Repeat everything in the material exactly.

→ Dataset records:
-- start --

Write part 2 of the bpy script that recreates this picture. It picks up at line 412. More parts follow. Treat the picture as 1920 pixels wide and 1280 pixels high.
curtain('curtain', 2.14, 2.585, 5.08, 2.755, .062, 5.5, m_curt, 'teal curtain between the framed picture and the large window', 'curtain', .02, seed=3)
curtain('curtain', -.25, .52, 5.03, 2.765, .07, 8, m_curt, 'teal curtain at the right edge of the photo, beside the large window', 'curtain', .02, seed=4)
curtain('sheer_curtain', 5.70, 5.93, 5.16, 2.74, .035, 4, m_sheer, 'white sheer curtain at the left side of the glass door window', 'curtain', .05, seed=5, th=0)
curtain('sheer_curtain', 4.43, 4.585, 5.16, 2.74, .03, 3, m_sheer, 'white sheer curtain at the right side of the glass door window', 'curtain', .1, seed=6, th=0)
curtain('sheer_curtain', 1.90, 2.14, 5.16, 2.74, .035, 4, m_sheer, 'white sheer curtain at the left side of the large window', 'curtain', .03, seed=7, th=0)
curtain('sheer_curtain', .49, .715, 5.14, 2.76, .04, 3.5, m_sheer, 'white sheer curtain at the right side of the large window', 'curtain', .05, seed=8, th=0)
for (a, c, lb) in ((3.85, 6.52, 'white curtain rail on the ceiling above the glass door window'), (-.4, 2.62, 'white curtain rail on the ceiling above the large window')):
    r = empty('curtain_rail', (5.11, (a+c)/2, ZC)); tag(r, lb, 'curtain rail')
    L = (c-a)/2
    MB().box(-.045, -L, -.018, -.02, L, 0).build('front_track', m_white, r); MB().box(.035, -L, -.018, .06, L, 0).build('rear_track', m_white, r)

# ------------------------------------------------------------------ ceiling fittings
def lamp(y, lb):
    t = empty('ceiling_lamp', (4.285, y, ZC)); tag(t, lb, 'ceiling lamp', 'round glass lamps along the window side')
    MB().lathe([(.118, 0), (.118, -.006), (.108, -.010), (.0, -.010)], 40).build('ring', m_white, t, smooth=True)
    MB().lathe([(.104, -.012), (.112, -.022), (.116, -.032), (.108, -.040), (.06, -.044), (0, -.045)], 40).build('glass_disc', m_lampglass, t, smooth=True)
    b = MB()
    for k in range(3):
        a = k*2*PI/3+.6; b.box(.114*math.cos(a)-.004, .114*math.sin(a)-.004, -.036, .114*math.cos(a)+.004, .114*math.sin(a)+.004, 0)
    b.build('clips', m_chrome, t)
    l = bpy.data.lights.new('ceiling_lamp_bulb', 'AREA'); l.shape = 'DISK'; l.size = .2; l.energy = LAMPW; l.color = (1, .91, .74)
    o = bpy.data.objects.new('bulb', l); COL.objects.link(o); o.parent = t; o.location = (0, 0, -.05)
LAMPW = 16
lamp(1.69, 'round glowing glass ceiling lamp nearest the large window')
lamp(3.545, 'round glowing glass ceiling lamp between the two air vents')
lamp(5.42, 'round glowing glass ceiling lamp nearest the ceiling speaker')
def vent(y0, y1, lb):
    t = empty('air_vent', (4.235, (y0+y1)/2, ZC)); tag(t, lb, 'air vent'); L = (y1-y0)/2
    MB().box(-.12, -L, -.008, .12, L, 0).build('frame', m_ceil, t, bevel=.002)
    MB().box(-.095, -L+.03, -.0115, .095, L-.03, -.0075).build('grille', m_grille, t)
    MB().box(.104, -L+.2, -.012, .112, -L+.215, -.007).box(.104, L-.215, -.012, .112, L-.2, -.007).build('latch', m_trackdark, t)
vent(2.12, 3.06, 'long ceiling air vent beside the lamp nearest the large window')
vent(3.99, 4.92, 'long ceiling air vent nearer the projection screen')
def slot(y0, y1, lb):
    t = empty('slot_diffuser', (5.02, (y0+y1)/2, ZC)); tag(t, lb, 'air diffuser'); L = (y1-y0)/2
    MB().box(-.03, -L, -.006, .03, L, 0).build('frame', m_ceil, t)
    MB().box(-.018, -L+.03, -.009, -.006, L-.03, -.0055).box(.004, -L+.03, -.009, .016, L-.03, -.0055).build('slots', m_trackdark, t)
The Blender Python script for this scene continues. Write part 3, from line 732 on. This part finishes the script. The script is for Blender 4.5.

-- end --

→ Response to this task:
Write part 2 of the bpy script that recreates this picture. It picks up at line 412. More parts follow. Treat the picture as 1920 pixels wide and 1280 pixels high.
curtain('curtain', 2.14, 2.585, 5.08, 2.755, .062, 5.5, m_curt, 'teal curtain between the framed picture and the large window', 'curtain', .02, seed=3)
curtain('curtain', -.25, .52, 5.03, 2.765, .07, 8, m_curt, 'teal curtain at the right edge of the photo, beside the large window', 'curtain', .02, seed=4)
curtain('sheer_curtain', 5.70, 5.93, 5.16, 2.74, .035, 4, m_sheer, 'white sheer curtain at the left side of the glass door window', 'curtain', .05, seed=5, th=0)
curtain('sheer_curtain', 4.43, 4.585, 5.16, 2.74, .03, 3, m_sheer, 'white sheer curtain at the right side of the glass door window', 'curtain', .1, seed=6, th=0)
curtain('sheer_curtain', 1.90, 2.14, 5.16, 2.74, .035, 4, m_sheer, 'white sheer curtain at the left side of the large window', 'curtain', .03, seed=7, th=0)
curtain('sheer_curtain', .49, .715, 5.14, 2.76, .04, 3.5, m_sheer, 'white sheer curtain at the right side of the large window', 'curtain', .05, seed=8, th=0)
for (a, c, lb) in ((3.85, 6.52, 'white curtain rail on the ceiling above the glass door window'), (-.4, 2.62, 'white curtain rail on the ceiling above the large window')):
    r = empty('curtain_rail', (5.11, (a+c)/2, ZC)); tag(r, lb, 'curtain rail')
    L = (c-a)/2
    MB().box(-.045, -L, -.018, -.02, L, 0).build('front_track', m_white, r); MB().box(.035, -L, -.018, .06, L, 0).build('rear_track', m_white, r)

# ------------------------------------------------------------------ ceiling fittings
def lamp(y, lb):
    t = empty('ceiling_lamp', (4.285, y, ZC)); tag(t, lb, 'ceiling lamp', 'round glass lamps along the window side')
    MB().lathe([(.118, 0), (.118, -.006), (.108, -.010), (.0, -.010)], 40).build('ring', m_white, t, smooth=True)
    MB().lathe([(.104, -.012), (.112, -.022), (.116, -.032), (.108, -.040), (.06, -.044), (0, -.045)], 40).build('glass_disc', m_lampglass, t, smooth=True)
    b = MB()
    for k in range(3):
        a = k*2*PI/3+.6; b.box(.114*math.cos(a)-.004, .114*math.sin(a)-.004, -.036, .114*math.cos(a)+.004, .114*math.sin(a)+.004, 0)
    b.build('clips', m_chrome, t)
    l = bpy.data.lights.new('ceiling_lamp_bulb', 'AREA'); l.shape = 'DISK'; l.size = .2; l.energy = LAMPW; l.color = (1, .91, .74)
    o = bpy.data.objects.new('bulb', l); COL.objects.link(o); o.parent = t; o.location = (0, 0, -.05)
LAMPW = 16
lamp(1.69, 'round glowing glass ceiling lamp nearest the large window')
lamp(3.545, 'round glowing glass ceiling lamp between the two air vents')
lamp(5.42, 'round glowing glass ceiling lamp nearest the ceiling speaker')
def vent(y0, y1, lb):
    t = empty('air_vent', (4.235, (y0+y1)/2, ZC)); tag(t, lb, 'air vent'); L = (y1-y0)/2
    MB().box(-.12, -L, -.008, .12, L, 0).build('frame', m_ceil, t, bevel=.002)
    MB().box(-.095, -L+.03, -.0115, .095, L-.03, -.0075).build('grille', m_grille, t)
    MB().box(.104, -L+.2, -.012, .112, -L+.215, -.007).box(.104, L-.215, -.012, .112, L-.2, -.007).build('latch', m_trackdark, t)
vent(2.12, 3.06, 'long ceiling air vent beside the lamp nearest the large window')
vent(3.99, 4.92, 'long ceiling air vent nearer the projection screen')
def slot(y0, y1, lb):
    t = empty('slot_diffuser', (5.02, (y0+y1)/2, ZC)); tag(t, lb, 'air diffuser'); L = (y1-y0)/2
    MB().box(-.03, -L, -.006, .03, L, 0).build('frame', m_ceil, t)
    MB().box(-.018, -L+.03, -.009, -.006, L-.03, -.0055).box(.004, -L+.03, -.009, .016, L-.03, -.0055).build('slots', m_trackdark, t)
The Blender Python script for this scene continues. Write part 3, from line 732 on. This part finishes the script. The script is for Blender 4.5.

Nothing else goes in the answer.